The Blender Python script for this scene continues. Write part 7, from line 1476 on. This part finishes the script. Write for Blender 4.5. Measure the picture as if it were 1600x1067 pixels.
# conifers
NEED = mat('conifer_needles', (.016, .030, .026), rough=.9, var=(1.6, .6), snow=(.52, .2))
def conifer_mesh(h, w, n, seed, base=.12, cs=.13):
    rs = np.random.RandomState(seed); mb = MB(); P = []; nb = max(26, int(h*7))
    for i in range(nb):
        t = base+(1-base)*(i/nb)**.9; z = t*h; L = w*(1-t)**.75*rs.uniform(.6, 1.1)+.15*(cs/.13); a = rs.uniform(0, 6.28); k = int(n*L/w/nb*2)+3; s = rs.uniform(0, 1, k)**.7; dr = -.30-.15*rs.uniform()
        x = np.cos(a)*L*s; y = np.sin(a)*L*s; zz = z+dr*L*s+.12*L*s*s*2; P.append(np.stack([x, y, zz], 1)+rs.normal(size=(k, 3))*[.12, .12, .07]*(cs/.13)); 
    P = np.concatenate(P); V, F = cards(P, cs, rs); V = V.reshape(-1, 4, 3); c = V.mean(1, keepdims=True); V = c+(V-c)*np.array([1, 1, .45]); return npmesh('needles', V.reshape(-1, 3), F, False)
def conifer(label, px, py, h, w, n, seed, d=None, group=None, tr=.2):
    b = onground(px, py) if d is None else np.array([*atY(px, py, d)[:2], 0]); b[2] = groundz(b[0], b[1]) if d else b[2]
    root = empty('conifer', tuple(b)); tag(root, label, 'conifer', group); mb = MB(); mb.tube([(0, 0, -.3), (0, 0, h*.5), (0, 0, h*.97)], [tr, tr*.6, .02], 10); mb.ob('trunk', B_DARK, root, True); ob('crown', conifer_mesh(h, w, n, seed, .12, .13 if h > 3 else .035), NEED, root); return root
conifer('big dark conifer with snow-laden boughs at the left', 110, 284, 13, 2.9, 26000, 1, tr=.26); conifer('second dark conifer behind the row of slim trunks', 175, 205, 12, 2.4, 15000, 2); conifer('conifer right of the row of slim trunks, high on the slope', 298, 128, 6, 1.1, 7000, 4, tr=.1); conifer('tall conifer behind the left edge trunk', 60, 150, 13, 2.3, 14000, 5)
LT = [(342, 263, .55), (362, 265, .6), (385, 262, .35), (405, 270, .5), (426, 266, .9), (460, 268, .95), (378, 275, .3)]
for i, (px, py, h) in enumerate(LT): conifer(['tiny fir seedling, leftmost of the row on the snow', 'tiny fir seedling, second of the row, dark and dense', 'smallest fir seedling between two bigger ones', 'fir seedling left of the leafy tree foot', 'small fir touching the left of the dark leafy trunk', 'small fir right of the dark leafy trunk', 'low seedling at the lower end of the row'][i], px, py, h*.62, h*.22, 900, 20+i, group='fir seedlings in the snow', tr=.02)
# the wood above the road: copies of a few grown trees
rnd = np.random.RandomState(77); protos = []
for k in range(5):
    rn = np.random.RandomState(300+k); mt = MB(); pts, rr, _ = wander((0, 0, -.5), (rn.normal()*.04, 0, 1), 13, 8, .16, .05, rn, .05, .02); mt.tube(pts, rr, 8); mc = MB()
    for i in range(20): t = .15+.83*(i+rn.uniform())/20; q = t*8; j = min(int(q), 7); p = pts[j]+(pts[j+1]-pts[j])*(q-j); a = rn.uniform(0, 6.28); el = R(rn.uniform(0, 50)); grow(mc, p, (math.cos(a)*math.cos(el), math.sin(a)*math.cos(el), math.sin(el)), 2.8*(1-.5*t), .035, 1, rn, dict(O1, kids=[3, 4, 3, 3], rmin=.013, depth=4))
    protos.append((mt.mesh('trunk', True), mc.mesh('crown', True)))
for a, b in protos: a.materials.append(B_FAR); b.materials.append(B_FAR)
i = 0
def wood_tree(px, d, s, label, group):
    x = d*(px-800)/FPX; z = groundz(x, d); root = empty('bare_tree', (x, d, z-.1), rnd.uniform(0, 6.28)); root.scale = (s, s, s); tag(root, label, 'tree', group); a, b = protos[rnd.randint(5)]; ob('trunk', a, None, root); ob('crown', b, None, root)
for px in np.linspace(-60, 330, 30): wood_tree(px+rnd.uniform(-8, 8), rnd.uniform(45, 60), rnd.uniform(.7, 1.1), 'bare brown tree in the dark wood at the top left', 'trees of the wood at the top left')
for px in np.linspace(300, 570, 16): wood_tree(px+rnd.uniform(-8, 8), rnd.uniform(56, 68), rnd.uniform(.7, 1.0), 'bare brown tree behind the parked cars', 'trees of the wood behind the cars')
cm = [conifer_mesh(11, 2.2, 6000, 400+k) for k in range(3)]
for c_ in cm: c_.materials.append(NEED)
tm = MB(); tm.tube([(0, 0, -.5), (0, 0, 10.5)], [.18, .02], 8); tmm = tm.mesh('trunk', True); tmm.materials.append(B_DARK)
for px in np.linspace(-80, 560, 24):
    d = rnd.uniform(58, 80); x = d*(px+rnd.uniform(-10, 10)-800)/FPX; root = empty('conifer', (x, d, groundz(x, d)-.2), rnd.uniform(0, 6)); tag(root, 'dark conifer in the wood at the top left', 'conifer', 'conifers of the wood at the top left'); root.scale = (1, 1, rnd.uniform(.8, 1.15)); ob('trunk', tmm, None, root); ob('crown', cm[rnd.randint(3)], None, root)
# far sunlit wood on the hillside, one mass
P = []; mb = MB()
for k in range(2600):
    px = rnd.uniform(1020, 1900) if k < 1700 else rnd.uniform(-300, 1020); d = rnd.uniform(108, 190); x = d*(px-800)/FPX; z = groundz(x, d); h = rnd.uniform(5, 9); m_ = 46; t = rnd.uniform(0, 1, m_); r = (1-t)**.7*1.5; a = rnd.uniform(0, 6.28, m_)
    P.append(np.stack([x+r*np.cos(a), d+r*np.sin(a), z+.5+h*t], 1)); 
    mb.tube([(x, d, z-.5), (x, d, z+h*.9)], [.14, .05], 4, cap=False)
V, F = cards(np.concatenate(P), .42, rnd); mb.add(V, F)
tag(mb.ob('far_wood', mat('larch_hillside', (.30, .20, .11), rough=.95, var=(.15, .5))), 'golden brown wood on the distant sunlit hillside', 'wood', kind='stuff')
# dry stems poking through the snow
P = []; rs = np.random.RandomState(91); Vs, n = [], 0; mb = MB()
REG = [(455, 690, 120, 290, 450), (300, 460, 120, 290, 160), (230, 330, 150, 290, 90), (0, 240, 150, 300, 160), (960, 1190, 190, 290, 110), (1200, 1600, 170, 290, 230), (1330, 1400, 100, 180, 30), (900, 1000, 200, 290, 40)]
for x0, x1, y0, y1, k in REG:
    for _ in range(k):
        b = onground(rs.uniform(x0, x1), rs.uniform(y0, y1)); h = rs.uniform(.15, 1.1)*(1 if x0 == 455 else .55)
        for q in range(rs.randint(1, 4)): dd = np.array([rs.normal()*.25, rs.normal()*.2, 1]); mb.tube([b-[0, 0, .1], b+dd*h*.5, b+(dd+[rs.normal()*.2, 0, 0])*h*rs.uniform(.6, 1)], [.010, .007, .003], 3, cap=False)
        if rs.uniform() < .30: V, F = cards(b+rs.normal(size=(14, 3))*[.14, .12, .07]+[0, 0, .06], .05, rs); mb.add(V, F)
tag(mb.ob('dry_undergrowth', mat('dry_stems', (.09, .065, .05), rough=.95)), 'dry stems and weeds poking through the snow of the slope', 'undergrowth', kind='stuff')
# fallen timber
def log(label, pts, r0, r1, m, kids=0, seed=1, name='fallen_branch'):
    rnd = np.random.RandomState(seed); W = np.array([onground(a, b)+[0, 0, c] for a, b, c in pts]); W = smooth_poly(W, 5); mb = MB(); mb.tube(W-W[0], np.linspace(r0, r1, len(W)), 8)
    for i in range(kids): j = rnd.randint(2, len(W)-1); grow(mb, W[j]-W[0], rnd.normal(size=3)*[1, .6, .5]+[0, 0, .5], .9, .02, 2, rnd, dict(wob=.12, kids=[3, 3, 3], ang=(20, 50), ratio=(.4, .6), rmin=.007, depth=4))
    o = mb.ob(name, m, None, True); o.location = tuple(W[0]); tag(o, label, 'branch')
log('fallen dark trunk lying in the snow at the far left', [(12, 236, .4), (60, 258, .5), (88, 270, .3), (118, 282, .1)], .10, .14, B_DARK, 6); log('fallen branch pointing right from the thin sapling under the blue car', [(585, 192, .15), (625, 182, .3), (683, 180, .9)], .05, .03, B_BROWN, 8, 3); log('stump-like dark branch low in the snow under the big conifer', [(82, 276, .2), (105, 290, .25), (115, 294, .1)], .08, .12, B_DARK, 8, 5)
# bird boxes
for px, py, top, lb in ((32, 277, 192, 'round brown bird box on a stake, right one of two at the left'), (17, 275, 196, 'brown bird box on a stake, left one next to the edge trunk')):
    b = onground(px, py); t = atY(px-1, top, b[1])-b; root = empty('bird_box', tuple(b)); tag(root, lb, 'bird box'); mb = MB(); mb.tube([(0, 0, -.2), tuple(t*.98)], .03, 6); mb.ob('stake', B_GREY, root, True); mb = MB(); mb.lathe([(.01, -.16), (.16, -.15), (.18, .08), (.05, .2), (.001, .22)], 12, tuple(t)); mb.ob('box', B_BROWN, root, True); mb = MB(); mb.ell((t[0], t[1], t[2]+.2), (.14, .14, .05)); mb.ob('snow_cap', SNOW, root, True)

◇ ◇ ◇ ◇ ◇ ◇ ◇

EXERCISE DETAILS:
Return each line with "from".

OUTPUT:
The Blender Python script for this scene continues. Write part 7, from line 1476 on. This part finishes the script. Write for Blender 4.5. Measure the picture as if it were 1600x1067 pixels.
log('fallen dark trunk lying in the snow at the far left', [(12, 236, .4), (60, 258, .5), (88, 270, .3), (118, 282, .1)], .10, .14, B_DARK, 6); log('fallen branch pointing right from the thin sapling under the blue car', [(585, 192, .15), (625, 182, .3), (683, 180, .9)], .05, .03, B_BROWN, 8, 3); log('stump-like dark branch low in the snow under the big conifer', [(82, 276, .2), (105, 290, .25), (115, 294, .1)], .08, .12, B_DARK, 8, 5)